La séparation des espaces et des temps sert les tenants du pouvoir ou ses aspirants. On ne peut concevoir une société libre qui se construit dans un environnement contraignant et dont les fins sont contradictoires avec les finalités recherchées. A société et à entreprises auto-organisées, éducation et pédagogie autogestionnaires. Il s’agit donc pour que chacun, chacune, puissent prendre part aux décisions et à l’action que les structures éducatives les y préparent. Si on veut travailler autrement, il faut apprendre et penser autrement. En d’autres termes, pour autogérer demain les organisations de travail, il faut apprendre collectivement (apprenants, personnels éducatifs, parents) à autogérer les espaces d’éducation en les réengageant clairement dans une logique locale et interprofessionnelle. Il conviendrait de réinventer, en quelque sorte une forme nouvelle et adaptée à l’époque de Bourses du travail où l’école serait en débat.

Ici s’inscrivent les projets innovants dont on débat aujourd’hui, et ici s’inscrit aussi, sauf à conserver un caractère marginal-toléré, leurs échecs relatifs. Car s’ils sont des réussites ponctuelles et très localisées et pour des collectifs d’enfants très réduits, leurs capacités de transformations sociales, sont obérées par ceux-là mêmes qui les autorisent. La volonté de rapprocher “travail et éducation” se pense dans les mêmes limites et le même champ de contraintes mais il conviendrait néanmoins d’y œuvrer car en ré-associant, à l’occasion de ces innovations, les deux termes et les deux formes d’activité (apprentissage et action), non seulement, ces projets s’inscriraient dans l’esprit des “pédagogies nouvelles” mais ils participeraient d’une toute autre recomposition sociale que celle que le MEDEF insuffle et propose. Ils rapprocheraient les deux termes d’une pseudo contradiction entre éducation et production. Contrairement aux idées reçues, le travail peut nourrir l’apprentissage et la pensée et l’apprentissage peut permettre de mieux maîtriser l’action. La pédagogie en alternance, qui ne nuit en rien aux capacités d’abstraction et aux opérations hypothético-déductives, dans un espace et des dispositifs pédagogiques socialement et syndicalement contrôlés, en est une préfiguration intéressante. Une telle ambition ne peut s’appuyer que sur une pédagogie de rupture, autogestionnaire et anti-autoritaire. En ce sens comme l’écrivait, il y a déjà quelques temps déjà Jacques Ardoino, “il n’y a pas de pédagogie sans projet” ! Osons donc notre pédagogie, afin de réaffirmer et d’éclairer notre projet sociétal, celle d’une société sans Etat, celle de l’association du Travail et de l’Apprentissage.

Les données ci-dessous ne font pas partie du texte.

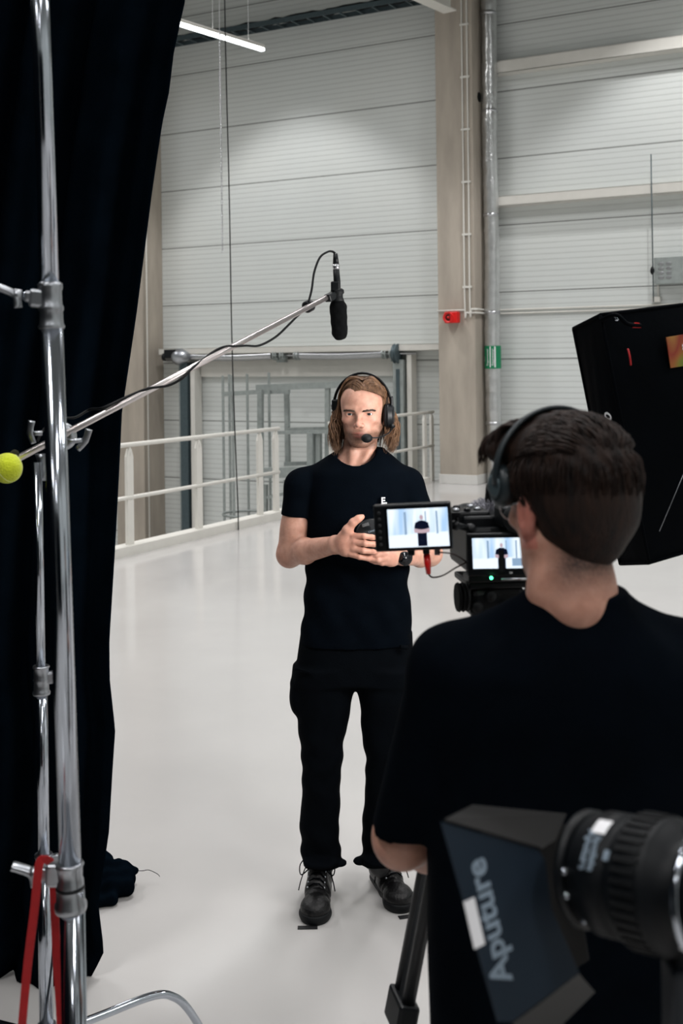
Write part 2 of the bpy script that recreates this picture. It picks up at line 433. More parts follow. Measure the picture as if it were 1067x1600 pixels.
# ------------------------------------------------------------------ white railings along the floor edge
def railing(label, pxs, rail0, rail1, hx=-0.25):
    t = thing('floor_edge_railing', label, 'railing', H(hx, 0, 0), WA, 'white railings on the floor edge')
    def hy_at(px):
        r = ray(px, 750); o = W0 + WD * hx
        # r*d = o + WN*hy
        det = -r.x * WN.y + r.y * WN.x
        d = (-o.x * WN.y + o.y * WN.x) / det
        return (r.x * d - o.x) / WN.x
    ya, yb = hy_at(rail0), hy_at(rail1)
    for z, r in ((1.09, 0.024), (0.56, 0.021)):
        mb = MB(); mb.tube([H(hx, ya, z), H(hx, yb, z)], r, 12); mb.build('rail', M['paint_white'], t)
    for px in pxs:
        y = hy_at(px)
        T = HT @ Matrix.Translation(Vector((hx, y, 0.0))) @ Matrix.Rotation(math.pi / 2, 4, 'X')
        # flat bar, pointed at the top, wide face towards the hall
        TT = frame(H(hx - 0.009, y, 0.0), WN, (0, 0, 1))
        mb = MB(); mb.prism([(-0.048, -0.22), (0.048, -0.22), (0.048, 0.97), (0.018, 1.05), (-0.018, 1.05), (-0.048, 0.97)], -0.018, 0.018, TT)
        mb.build('post', M['paint_white'], t)
        mb = MB(); mb.tube([H(hx, y, 0.98), H(hx, y, 1.08)], 0.012, 8); mb.build('bracket', M['paint_white'], t)
railing('white steel railing from the curtain to the middle of the floor edge', (62, 203, 311, 407, 432), -60, 436)
railing('short white railing with paired posts beside the concrete column', (520, 600, 665, 676), 515, 678)

# ------------------------------------------------------------------ pipes and conduits
def foil_pipe():
    t = thing('foil_wrapped_pipe', 'silver foil-wrapped rainwater pipe running down beside the concrete column', 'pipe', H(0.9, 0.35, 0))
    hx = HP(768, 400, 0.33)[0]; pts = []; rs = []
    rnd = random.Random(4)
    for i in range(141):
        z = 10.1 * i / 140; pts.append(H(hx + 0.006 * math.sin(z * 2.1), 0.33 + 0.006 * math.cos(z * 1.7), z)); rs.append(0.115 + rnd.uniform(-0.006, 0.006))
    mb = MB(); mb.tube(pts, rs, 28); o = mb.build('foil_wrap', M['foil'], t)
    me = o.data
    for v in me.vertices:
        n = mnoise.noise(v.co * 9) * 0.008 + mnoise.noise(v.co * 25) * 0.004
        c = Vector((0, 0, v.co.z)); v.co.x += n; v.co.y += n
    for z in (0.9, 2.6, 4.1, 5.7, 7.2):
        mb = MB(); mb.tube([H(hx, 0.33, z), H(hx, 0.33, z + 0.05)], 0.124, 28); mb.build('clamp_band', M['alu'], t)
    return hx
PX = foil_pipe()
# green pipe label with white arrows and lettering
_, zg = HP(773, 558, 0.2)
gl = thing('pipe_marker', 'green marker with white vertical lettering around the foil pipe', 'sign', H(PX, 0.33, zg), WA)
mb = MB(); hgt = 0.175; nn = 24; vs = []; fs = []
for k in range(nn):
    a = 2 * math.pi * k / nn
    for z in (zg - hgt, zg + hgt): vs.append(H(PX + 0.128 * math.cos(a), 0.33 + 0.128 * math.sin(a), z))
fs = [(2 * k, 2 * ((k + 1) % nn), 2 * ((k + 1) % nn) + 1, 2 * k + 1) for k in range(nn)]
mb.add(vs, fs, True); mb.build('band', M['green'], gl)
def on_pipe(ang, z0, z1, wd, name):
    vs = []; 
    for a in (ang - wd, ang, ang + wd):
        for z in (z0, z1): vs.append(H(PX + 0.1295 * math.cos(a), 0.33 + 0.1295 * math.sin(a), z))
    m = MB(); m.add(vs, [(0, 2, 3, 1), (2, 4, 5, 3)], True); return m.build(name, M['white_print'], gl)
on_pipe(-1.52, zg - hgt + .02, zg + hgt - .01, 0.055, 'arrow_stripe'); on_pipe(-0.95, zg - hgt + .02, zg + hgt - .01, 0.08, 'arrow_stripe')
for ang, txt in ((-1.22, 'Regenwasser'), (-1.88, 'Regenwasser')):
    c = H(PX + 0.1300 * math.cos(ang), 0.33 + 0.1300 * math.sin(ang), zg)
    nrm = (WD * math.cos(ang) + WN * math.sin(ang))
    xx = Vector((0, 0, 1)); yy = nrm.cross(xx)
    text_mesh(txt, 0.052, frame(c, xx, yy), 'lettering', M['white_print'], gl, sx=0.95)

cond = thing('wall_conduit', 'thin white conduit pair running down the column and along the wall', 'conduit', H(0.5, 0, 2.5), WA)
zc = HP(700, 490, -0.02)[1]
xa = HP(724, 300, -0.02)[0]; xb = HP(732, 300, -0.02)[0]
for x in (xa, xb):
    mb = MB(); mb.tube(cat_rom([H(x, -0.02, 10.1), H(x, -0.02, 5), H(x, -0.02, zc + 0.12), H(x + 0.03, -0.02, zc + 0.01 + (0.05 if x == xb else 0)), H(x + 0.12, -0.02, zc + (0.05 if x == xb else 0))], 8), 0.013, 8); mb.build('conduit_run', M['paint_white'], cond)
for dz in (0.0, 0.055):
    mb = MB(); mb.tube([H(xa + 0.1, -0.02, zc + dz), H(0.64, -0.02, zc + dz), H(0.645, 0.0, zc + dz), H(0.645, 0.56, zc + dz), H(0.66, 0.575, zc + dz), H(14.5, 0.575, zc + dz)], 0.014, 8); mb.build('conduit_run', M['paint_white'], cond)
mb = MB(); mb.tube([H(0.0, -0.02, zc + 0.045), H(xa, -0.02, zc + 0.045)], 0.012, 8); mb.build('conduit_run', M['paint_white'], cond)
mb = MB()
for i in range(9):
    z = 3.0 + i * 0.8; mb = MB(); hbox(mb, xa - 0.03, xb + 0.03, -0.03, 0.0, z, z + 0.03); mb.build('clip', M['paint_white'], cond)
mb = MB(); x = HP(231, 600, -0.02)[0]
mb.tube([H(x, -0.02, LOW), H(x, -0.02, 10.1)], 0.013, 8); tag(mb.build('column_conduit', M['paint_white'], origin=H(x, -0.02, 0)), 'single thin white conduit on the column beside the curtain', 'conduit')

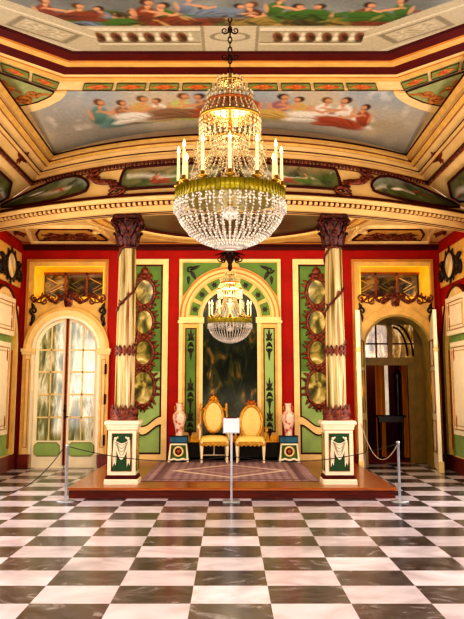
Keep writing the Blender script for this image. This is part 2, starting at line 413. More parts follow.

En bref, si on veut se réapproprier le travail, il nous faut d’abord nous réapproprier l’Education et tenter l’association des deux termes, avec passion, à l’instar de Charles Fourier.

 

 

Hugues LENOIR


[1] Il ne s’agit pas pour moi de faire l’apologie du travail aliéné mais de le considérer comme une activité et un moment socialement utiles à la production des biens et des services nécessaires au bien-être individuel et collectif ce qui permettra, d’ailleurs, d’en réduire la durée et les nuisances.

[2] Durkheim E., in L’Éducation, sa nature, son rôle, Éducation et Sociologie, Paris, PUF, 1968, pp. 48-49.

[3] Sur cette question voir Hugues Lenoir, Contradictions sociales et formation, Actualité de la formation permanente, n° 199, mars-avril 1999.

[4] Proudhon P.-J., De la capacité politique des classes ouvrières, Paris, Les Editions du Monde libertaire, 1977, T. 2, p.237.

[5] Sur cette question voir Hugues Lenoir, A l’origine du syndicalisme : l’éducation ou éduquer pour émanciper in Syndicalisme et Formation, Paris, L’Harmattan, 1999.

[6] Pelloutier F., Histoire des Bourses du Travail, Paris, Gordon et Breach, 1971, p.190.

[7] Rappelons que l’égalité et la gratuité républicaine en matière d’éducation est une mystification. L’enseignement secondaire ne fut accessible (gratuit) aux classes populaires qu’à partir des années 1930. Quant à l’égalité de nombreux travaux de la sociologie de l’éducation l’ont depuis longtemps rangée au rayon des accessoires de propagande.